Scene modeling code data |
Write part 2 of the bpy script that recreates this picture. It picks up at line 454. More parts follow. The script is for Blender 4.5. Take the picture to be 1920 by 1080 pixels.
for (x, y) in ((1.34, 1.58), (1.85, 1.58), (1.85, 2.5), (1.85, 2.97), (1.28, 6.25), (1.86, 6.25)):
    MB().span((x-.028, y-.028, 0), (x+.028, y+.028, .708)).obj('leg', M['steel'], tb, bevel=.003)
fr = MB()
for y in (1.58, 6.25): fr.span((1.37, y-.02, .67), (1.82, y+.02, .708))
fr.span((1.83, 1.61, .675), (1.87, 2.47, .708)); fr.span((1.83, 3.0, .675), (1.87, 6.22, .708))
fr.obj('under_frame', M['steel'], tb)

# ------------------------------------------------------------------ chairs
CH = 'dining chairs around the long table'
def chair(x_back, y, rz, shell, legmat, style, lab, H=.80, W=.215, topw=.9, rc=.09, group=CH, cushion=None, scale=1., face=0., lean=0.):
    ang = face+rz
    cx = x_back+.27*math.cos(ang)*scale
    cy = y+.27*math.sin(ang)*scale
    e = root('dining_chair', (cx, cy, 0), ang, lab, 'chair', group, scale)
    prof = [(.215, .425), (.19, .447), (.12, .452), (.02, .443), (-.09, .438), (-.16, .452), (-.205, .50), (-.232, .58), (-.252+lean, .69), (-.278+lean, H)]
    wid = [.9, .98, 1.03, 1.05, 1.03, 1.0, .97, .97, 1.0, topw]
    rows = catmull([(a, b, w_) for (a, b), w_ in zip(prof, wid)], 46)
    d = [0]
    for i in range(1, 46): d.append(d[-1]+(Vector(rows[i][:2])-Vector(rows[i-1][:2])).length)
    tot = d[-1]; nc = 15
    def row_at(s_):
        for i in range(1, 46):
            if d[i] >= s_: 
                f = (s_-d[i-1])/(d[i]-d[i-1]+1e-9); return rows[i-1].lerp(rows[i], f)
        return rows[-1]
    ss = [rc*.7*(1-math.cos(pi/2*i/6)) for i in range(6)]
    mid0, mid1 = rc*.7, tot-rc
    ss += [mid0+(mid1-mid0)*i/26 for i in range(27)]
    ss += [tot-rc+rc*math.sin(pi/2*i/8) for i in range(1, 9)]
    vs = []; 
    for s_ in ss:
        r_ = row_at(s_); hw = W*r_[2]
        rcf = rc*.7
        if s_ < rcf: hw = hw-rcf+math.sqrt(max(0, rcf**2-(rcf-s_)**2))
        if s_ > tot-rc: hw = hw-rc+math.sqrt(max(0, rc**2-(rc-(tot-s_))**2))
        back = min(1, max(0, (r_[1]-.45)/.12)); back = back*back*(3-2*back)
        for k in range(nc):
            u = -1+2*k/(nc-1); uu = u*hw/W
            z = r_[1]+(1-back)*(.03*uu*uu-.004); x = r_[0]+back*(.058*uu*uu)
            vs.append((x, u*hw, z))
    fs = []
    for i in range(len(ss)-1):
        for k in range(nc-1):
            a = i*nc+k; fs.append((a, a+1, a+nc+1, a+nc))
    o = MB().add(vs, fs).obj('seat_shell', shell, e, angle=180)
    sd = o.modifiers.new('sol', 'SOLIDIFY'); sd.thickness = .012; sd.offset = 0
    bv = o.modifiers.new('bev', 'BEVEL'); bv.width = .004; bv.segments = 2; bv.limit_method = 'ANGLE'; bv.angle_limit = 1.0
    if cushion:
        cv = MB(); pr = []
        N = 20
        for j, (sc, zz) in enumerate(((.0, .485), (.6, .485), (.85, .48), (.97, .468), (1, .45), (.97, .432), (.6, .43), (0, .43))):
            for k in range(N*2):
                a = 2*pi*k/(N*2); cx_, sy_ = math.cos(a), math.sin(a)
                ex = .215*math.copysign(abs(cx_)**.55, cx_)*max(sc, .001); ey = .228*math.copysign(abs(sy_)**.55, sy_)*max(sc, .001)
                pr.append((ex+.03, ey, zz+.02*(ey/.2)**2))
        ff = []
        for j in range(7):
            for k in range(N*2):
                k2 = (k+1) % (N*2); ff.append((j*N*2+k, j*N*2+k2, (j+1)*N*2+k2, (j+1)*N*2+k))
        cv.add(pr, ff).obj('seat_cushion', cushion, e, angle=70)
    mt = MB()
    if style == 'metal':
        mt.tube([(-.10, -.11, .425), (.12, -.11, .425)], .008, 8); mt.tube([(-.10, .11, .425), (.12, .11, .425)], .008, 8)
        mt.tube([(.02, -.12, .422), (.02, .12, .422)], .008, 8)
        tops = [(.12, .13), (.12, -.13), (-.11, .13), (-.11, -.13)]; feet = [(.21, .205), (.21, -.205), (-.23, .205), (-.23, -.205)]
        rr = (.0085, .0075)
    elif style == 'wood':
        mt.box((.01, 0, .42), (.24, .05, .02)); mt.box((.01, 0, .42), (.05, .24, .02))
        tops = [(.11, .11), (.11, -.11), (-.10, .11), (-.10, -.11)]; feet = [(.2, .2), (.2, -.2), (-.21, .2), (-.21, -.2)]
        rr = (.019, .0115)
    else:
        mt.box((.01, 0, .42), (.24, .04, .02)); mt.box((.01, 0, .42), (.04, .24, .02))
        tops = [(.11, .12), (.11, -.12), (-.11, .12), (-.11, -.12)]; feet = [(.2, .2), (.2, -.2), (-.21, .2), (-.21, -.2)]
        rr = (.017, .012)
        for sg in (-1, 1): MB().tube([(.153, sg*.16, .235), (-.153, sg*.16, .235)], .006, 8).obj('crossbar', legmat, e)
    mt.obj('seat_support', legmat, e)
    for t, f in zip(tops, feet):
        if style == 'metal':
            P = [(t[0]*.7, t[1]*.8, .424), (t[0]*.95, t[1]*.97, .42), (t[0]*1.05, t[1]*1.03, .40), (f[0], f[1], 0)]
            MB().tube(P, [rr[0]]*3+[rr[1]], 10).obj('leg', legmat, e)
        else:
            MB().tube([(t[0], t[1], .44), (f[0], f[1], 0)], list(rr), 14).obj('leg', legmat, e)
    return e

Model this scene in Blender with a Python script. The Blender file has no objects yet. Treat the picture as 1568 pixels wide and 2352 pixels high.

Exercise description |
Copy out each line above, character for character.

Answer for the task |
Write part 2 of the bpy script that recreates this picture. It picks up at line 454. More parts follow. The script is for Blender 4.5. Take the picture to be 1920 by 1080 pixels.
for (x, y) in ((1.34, 1.58), (1.85, 1.58), (1.85, 2.5), (1.85, 2.97), (1.28, 6.25), (1.86, 6.25)):
    MB().span((x-.028, y-.028, 0), (x+.028, y+.028, .708)).obj('leg', M['steel'], tb, bevel=.003)
fr = MB()
for y in (1.58, 6.25): fr.span((1.37, y-.02, .67), (1.82, y+.02, .708))
fr.span((1.83, 1.61, .675), (1.87, 2.47, .708)); fr.span((1.83, 3.0, .675), (1.87, 6.22, .708))
fr.obj('under_frame', M['steel'], tb)

# ------------------------------------------------------------------ chairs
CH = 'dining chairs around the long table'
def chair(x_back, y, rz, shell, legmat, style, lab, H=.80, W=.215, topw=.9, rc=.09, group=CH, cushion=None, scale=1., face=0., lean=0.):
    ang = face+rz
    cx = x_back+.27*math.cos(ang)*scale
    cy = y+.27*math.sin(ang)*scale
    e = root('dining_chair', (cx, cy, 0), ang, lab, 'chair', group, scale)
    prof = [(.215, .425), (.19, .447), (.12, .452), (.02, .443), (-.09, .438), (-.16, .452), (-.205, .50), (-.232, .58), (-.252+lean, .69), (-.278+lean, H)]
    wid = [.9, .98, 1.03, 1.05, 1.03, 1.0, .97, .97, 1.0, topw]
    rows = catmull([(a, b, w_) for (a, b), w_ in zip(prof, wid)], 46)
    d = [0]
    for i in range(1, 46): d.append(d[-1]+(Vector(rows[i][:2])-Vector(rows[i-1][:2])).length)
    tot = d[-1]; nc = 15
    def row_at(s_):
        for i in range(1, 46):
            if d[i] >= s_: 
                f = (s_-d[i-1])/(d[i]-d[i-1]+1e-9); return rows[i-1].lerp(rows[i], f)
        return rows[-1]
    ss = [rc*.7*(1-math.cos(pi/2*i/6)) for i in range(6)]
    mid0, mid1 = rc*.7, tot-rc
    ss += [mid0+(mid1-mid0)*i/26 for i in range(27)]
    ss += [tot-rc+rc*math.sin(pi/2*i/8) for i in range(1, 9)]
    vs = []; 
    for s_ in ss:
        r_ = row_at(s_); hw = W*r_[2]
        rcf = rc*.7
        if s_ < rcf: hw = hw-rcf+math.sqrt(max(0, rcf**2-(rcf-s_)**2))
        if s_ > tot-rc: hw = hw-rc+math.sqrt(max(0, rc**2-(rc-(tot-s_))**2))
        back = min(1, max(0, (r_[1]-.45)/.12)); back = back*back*(3-2*back)
        for k in range(nc):
            u = -1+2*k/(nc-1); uu = u*hw/W
            z = r_[1]+(1-back)*(.03*uu*uu-.004); x = r_[0]+back*(.058*uu*uu)
            vs.append((x, u*hw, z))
    fs = []
    for i in range(len(ss)-1):
        for k in range(nc-1):
            a = i*nc+k; fs.append((a, a+1, a+nc+1, a+nc))
    o = MB().add(vs, fs).obj('seat_shell', shell, e, angle=180)
    sd = o.modifiers.new('sol', 'SOLIDIFY'); sd.thickness = .012; sd.offset = 0
    bv = o.modifiers.new('bev', 'BEVEL'); bv.width = .004; bv.segments = 2; bv.limit_method = 'ANGLE'; bv.angle_limit = 1.0
    if cushion:
        cv = MB(); pr = []
        N = 20
        for j, (sc, zz) in enumerate(((.0, .485), (.6, .485), (.85, .48), (.97, .468), (1, .45), (.97, .432), (.6, .43), (0, .43))):
            for k in range(N*2):
                a = 2*pi*k/(N*2); cx_, sy_ = math.cos(a), math.sin(a)
                ex = .215*math.copysign(abs(cx_)**.55, cx_)*max(sc, .001); ey = .228*math.copysign(abs(sy_)**.55, sy_)*max(sc, .001)
                pr.append((ex+.03, ey, zz+.02*(ey/.2)**2))
        ff = []
        for j in range(7):
            for k in range(N*2):
                k2 = (k+1) % (N*2); ff.append((j*N*2+k, j*N*2+k2, (j+1)*N*2+k2, (j+1)*N*2+k))
        cv.add(pr, ff).obj('seat_cushion', cushion, e, angle=70)
    mt = MB()
    if style == 'metal':
        mt.tube([(-.10, -.11, .425), (.12, -.11, .425)], .008, 8); mt.tube([(-.10, .11, .425), (.12, .11, .425)], .008, 8)
        mt.tube([(.02, -.12, .422), (.02, .12, .422)], .008, 8)
        tops = [(.12, .13), (.12, -.13), (-.11, .13), (-.11, -.13)]; feet = [(.21, .205), (.21, -.205), (-.23, .205), (-.23, -.205)]
        rr = (.0085, .0075)
    elif style == 'wood':
        mt.box((.01, 0, .42), (.24, .05, .02)); mt.box((.01, 0, .42), (.05, .24, .02))
        tops = [(.11, .11), (.11, -.11), (-.10, .11), (-.10, -.11)]; feet = [(.2, .2), (.2, -.2), (-.21, .2), (-.21, -.2)]
        rr = (.019, .0115)
    else:
        mt.box((.01, 0, .42), (.24, .04, .02)); mt.box((.01, 0, .42), (.04, .24, .02))
        tops = [(.11, .12), (.11, -.12), (-.11, .12), (-.11, -.12)]; feet = [(.2, .2), (.2, -.2), (-.21, .2), (-.21, -.2)]
        rr = (.017, .012)
        for sg in (-1, 1): MB().tube([(.153, sg*.16, .235), (-.153, sg*.16, .235)], .006, 8).obj('crossbar', legmat, e)
    mt.obj('seat_support', legmat, e)
    for t, f in zip(tops, feet):
        if style == 'metal':
            P = [(t[0]*.7, t[1]*.8, .424), (t[0]*.95, t[1]*.97, .42), (t[0]*1.05, t[1]*1.03, .40), (f[0], f[1], 0)]
            MB().tube(P, [rr[0]]*3+[rr[1]], 10).obj('leg', legmat, e)
        else:
            MB().tube([(t[0], t[1], .44), (f[0], f[1], 0)], list(rr), 14).obj('leg', legmat, e)
    return e

Model this scene in Blender with a Python script. The Blender file has no objects yet. Treat the picture as 1568 pixels wide and 2352 pixels high.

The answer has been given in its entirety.